Negotiate with a service provider

The skill to negotiate effectively will serve you well in your everyday life. Nyaradzo Adams shares some pointers.

Start off right

Before you’ve reached a point with a service provider where you want to negotiate or lodge a complaint – whether it’s a waiter or a customer service agent – remember they’re human and should be treated as such. “Acknowledge and see people for the human being that they are from the outset,” urges Nyaradzo Adams. “Call waiters by their first name. If they are not wearing a badge, ask them what their name is.” It’s simple, but surprisingly effective to establish this respect from your first interaction. If it’s appropriate and you feel comfortable enough, show interest in how their day has been, and perhaps where they are from. “My first boss taught me this and it always set us up for a pleasant dining experience and for any hard conversations that were yet to come,” shares Nyaradzo Adams.

Be firm but kind

“If a mistake has been made with your food, remember: nobody died!” says Nyaradzo Adams. “The person in front of you either made the mistake or someone in the restaurant’s value chain did. Unless you have an allergy, kindly state that a mistake has been made and you’d like a new plate.” It was more than likely an honest error, and one that can easily be fixed if you negotiate fairly enough.

Set yourself up for good service

Were you happy with your service? Let your provider know! “Tip well,” says Nyaradzo Adams. “When you come back, you have set yourself up for better service,” she continues. This applies to almost any service provider – the waiter, petrol attendant, bartender, barber, etc. And if you weren’t blown away? Give them an incentive for your return. “If the service is undeserving of a tip, don’t tip your service provider. Instead, tell them that next time you will give double if they do a better job,” suggests Nyaradzo Adams.
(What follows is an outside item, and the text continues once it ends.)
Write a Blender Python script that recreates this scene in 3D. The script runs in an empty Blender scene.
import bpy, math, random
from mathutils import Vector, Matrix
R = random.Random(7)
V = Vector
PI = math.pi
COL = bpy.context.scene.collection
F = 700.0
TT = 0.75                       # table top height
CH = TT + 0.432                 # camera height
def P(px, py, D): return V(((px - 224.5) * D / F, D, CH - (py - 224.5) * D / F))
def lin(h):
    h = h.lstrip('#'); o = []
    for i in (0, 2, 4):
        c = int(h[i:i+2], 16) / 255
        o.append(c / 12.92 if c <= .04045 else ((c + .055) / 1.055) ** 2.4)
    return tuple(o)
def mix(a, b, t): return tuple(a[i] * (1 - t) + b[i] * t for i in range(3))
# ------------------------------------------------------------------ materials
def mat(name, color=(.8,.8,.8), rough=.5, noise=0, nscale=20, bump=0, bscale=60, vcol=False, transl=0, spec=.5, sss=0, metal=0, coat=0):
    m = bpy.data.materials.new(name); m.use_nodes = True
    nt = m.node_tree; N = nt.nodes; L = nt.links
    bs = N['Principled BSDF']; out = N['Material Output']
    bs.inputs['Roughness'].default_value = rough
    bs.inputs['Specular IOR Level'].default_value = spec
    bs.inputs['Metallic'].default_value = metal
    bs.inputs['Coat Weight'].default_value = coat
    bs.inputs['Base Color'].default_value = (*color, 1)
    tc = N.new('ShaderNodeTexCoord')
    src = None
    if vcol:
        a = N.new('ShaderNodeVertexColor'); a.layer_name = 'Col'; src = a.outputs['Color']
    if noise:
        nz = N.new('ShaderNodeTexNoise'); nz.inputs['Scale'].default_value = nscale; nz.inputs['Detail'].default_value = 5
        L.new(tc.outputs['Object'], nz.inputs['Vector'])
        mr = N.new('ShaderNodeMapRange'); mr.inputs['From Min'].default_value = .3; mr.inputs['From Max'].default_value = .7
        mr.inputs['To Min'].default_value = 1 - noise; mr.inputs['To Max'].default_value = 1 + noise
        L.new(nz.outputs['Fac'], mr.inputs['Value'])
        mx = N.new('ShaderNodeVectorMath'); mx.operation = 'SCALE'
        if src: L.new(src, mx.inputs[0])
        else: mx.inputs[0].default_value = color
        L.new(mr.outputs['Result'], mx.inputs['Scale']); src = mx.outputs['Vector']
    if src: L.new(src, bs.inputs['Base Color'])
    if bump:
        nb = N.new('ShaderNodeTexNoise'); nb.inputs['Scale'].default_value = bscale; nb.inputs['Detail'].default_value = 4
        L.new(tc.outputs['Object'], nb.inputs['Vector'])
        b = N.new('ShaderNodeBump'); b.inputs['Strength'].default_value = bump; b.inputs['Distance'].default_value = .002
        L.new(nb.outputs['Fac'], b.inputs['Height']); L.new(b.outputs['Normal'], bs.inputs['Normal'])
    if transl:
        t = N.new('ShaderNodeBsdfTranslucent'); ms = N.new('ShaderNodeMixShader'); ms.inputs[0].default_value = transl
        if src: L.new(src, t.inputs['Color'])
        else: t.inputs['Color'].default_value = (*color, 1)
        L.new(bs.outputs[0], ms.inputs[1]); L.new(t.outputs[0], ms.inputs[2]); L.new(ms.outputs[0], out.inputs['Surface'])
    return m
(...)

Negotiate with your contractor

The golden rule: guard your money

“Never pay everything upfront,” cautions Nyaradzo Adams. “Pay the required deposit and only pay the last chunk when the contractor is done. If they still have money to make, they’ll work faster.” Substandard contractors are notorious for spending all the money before the project has been finished, which will create a headache for you as you organise for them to come complete what they’ve started. If a deposit doesn’t form part of their quote, request one and negotiate to pay the outstanding balance once the work is complete.

Compare and compare some more

“We are often lazy to make comparisons, but comparisons are what make you wiser,” encourages Nyaradzo Adams. For a major job, she suggests getting at least five trusted service providers and comparing not only their fees, but the quality of their materials, who they partner with, how long they take and examples of finished products they have created.